I don’t belong to either political party and like so many Americans I yearn for better choices in the 2024 election. I’d actually like both Trump and Biden to step aside for new faces with fresh ideas, but any change to the core election equation seemed impossible until Thursday’s debate. I went to bed very frustrated and disappointed by what I heard from both candidates — Trump for the lies and relentless self-congratulation and Biden for bouts of incoherence and sounding like a shadow of himself. But I woke up with a sense of possibility — the chance (however slim) that the election sequel we’ve all dreaded doesn’t have to play out that way.

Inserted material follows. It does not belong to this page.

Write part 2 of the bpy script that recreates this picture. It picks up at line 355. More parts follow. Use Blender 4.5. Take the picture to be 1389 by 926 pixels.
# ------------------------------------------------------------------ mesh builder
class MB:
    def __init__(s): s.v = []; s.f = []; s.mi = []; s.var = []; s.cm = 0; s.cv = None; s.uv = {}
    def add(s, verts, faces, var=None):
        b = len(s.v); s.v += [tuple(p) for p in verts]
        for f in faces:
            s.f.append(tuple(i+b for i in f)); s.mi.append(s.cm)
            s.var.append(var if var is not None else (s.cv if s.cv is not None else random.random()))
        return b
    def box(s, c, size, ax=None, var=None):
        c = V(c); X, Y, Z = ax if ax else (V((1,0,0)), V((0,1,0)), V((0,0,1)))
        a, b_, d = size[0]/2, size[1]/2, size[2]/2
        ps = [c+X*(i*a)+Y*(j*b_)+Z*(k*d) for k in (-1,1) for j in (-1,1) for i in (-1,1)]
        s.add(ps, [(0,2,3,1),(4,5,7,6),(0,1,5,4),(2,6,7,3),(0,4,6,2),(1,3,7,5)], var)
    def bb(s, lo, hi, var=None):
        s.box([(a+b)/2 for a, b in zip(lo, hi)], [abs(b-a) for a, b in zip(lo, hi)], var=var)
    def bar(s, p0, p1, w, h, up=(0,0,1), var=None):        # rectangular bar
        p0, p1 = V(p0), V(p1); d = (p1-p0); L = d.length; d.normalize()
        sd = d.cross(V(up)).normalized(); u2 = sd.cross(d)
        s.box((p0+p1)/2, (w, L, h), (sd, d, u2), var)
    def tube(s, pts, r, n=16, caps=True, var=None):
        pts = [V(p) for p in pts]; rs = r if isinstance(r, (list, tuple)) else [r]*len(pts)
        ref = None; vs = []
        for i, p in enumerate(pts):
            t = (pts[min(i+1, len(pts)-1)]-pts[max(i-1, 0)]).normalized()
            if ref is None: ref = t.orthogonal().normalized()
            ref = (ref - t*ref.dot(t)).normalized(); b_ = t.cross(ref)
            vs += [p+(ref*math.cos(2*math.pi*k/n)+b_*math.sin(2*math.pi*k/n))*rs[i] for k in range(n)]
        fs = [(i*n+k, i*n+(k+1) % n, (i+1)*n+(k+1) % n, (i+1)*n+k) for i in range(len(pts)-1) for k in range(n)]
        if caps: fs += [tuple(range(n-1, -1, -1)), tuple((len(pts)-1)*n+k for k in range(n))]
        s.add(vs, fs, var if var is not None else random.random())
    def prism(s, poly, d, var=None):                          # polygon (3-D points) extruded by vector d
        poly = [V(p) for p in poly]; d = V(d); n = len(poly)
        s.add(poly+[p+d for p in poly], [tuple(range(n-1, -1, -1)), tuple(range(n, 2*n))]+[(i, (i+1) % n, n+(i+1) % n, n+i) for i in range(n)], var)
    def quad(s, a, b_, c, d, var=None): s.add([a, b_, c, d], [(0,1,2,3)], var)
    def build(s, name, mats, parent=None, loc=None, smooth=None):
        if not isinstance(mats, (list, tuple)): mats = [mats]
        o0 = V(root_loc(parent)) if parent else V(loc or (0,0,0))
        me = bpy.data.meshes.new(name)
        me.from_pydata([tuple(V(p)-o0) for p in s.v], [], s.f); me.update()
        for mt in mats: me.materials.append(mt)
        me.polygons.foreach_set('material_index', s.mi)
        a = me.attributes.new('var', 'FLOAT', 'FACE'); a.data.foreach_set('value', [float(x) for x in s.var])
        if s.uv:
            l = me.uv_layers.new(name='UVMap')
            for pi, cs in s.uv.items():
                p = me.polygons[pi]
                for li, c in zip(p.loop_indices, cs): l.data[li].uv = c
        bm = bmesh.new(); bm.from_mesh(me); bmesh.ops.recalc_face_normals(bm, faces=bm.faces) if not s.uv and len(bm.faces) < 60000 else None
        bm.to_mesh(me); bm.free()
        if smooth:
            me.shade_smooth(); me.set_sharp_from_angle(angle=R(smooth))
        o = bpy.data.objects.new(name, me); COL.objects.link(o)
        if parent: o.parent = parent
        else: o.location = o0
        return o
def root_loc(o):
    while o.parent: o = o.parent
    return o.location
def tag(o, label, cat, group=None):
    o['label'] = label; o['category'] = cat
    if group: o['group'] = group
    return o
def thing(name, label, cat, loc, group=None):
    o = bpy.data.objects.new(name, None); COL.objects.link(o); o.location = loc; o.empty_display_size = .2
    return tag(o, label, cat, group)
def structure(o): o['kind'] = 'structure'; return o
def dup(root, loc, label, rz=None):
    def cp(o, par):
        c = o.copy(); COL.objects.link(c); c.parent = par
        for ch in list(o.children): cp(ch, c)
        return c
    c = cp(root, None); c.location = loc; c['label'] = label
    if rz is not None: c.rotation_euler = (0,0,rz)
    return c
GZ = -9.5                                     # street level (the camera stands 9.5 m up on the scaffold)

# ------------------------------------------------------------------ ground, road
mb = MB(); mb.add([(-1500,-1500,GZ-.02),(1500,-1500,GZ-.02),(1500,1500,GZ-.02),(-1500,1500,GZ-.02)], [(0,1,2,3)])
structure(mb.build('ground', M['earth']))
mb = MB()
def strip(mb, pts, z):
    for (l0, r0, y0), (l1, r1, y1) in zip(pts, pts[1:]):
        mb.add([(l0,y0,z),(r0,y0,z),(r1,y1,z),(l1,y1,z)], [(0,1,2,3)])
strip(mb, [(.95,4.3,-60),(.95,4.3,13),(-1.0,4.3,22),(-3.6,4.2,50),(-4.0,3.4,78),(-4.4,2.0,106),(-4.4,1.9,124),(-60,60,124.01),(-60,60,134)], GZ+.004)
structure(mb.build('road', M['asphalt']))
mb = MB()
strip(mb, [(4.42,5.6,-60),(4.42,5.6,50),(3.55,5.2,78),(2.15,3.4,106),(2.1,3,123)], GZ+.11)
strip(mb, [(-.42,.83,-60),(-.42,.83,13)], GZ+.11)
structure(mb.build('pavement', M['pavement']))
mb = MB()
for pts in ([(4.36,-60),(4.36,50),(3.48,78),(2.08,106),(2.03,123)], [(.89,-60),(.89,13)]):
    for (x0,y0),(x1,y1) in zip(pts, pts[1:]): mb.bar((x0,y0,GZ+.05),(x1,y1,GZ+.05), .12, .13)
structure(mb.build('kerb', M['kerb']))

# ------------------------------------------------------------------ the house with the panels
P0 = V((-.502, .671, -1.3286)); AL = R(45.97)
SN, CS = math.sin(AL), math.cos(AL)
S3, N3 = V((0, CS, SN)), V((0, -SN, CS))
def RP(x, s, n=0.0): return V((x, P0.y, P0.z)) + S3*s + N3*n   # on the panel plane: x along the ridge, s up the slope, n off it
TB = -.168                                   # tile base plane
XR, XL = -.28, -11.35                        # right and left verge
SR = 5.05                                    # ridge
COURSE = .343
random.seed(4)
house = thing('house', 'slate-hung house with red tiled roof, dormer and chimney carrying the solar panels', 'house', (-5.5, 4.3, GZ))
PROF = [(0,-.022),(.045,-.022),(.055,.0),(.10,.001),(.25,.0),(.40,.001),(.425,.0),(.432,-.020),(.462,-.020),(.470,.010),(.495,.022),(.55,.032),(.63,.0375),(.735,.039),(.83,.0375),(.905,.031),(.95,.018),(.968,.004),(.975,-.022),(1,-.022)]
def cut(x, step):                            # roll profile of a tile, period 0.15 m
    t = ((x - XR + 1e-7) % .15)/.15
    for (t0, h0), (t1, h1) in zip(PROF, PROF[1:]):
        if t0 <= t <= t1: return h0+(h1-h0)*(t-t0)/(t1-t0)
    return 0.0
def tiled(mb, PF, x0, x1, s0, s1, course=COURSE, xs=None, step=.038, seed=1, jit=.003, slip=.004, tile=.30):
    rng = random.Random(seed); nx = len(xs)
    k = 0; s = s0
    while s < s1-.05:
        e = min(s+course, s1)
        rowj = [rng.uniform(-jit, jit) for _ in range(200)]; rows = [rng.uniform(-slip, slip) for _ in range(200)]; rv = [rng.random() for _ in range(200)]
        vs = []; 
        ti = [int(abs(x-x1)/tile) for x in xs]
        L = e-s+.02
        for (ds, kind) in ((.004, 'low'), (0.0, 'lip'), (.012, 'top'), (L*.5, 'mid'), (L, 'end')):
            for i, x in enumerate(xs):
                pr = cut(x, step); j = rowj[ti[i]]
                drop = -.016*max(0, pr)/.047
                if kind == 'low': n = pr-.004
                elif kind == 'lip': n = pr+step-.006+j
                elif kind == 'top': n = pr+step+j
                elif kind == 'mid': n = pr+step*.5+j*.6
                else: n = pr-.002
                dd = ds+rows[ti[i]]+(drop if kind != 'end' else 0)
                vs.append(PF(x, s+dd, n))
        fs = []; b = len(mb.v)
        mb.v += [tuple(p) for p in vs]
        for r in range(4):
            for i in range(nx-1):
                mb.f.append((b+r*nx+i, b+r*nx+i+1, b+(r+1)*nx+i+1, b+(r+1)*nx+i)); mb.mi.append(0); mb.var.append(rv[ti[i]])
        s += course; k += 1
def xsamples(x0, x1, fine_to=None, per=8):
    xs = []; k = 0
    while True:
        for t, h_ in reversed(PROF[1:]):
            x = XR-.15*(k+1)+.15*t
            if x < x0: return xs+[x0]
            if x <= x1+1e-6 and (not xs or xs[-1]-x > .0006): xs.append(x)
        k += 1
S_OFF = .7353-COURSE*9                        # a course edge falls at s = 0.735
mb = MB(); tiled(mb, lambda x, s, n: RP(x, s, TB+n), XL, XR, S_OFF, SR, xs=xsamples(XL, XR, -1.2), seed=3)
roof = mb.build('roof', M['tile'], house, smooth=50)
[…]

For the good of the nation I encourage both men to consider withdrawing from the election. Among a variety of reasons is the fact they are both elderly. Washington was 64 years old when he decided not to run for a third term and stated, “every day the increasing weight of years admonishes me more and more that the shade of retirement is as necessary to me as it will be welcome.”

Given their personalities I think it’s unlikely in either case and almost inconceivable when it comes to Trump. On the other hand, I could imagine Biden coming to such a difficult decision. Much of his campaign is premised on the existential threats to democracy and the rule of law. If that is his core motivation then making a great personal sacrifice becomes not just possible, but a moral imperative.

Both men have earned the right to run at the top of the ticket for their parties. I would just ask them to seriously consider the profound and historic opportunity they are presented with. One or both of them could make a decision that would put their love for America forever beyond dispute. It would not be an act of capitulation, but rather an act of profound courage and integrity. I’ll end with another quote from Washington’s heroic Farewell Address: “I have the consolation to believe that while choice and prudence invite me to quit the political scene, patriotism does not forbid it.”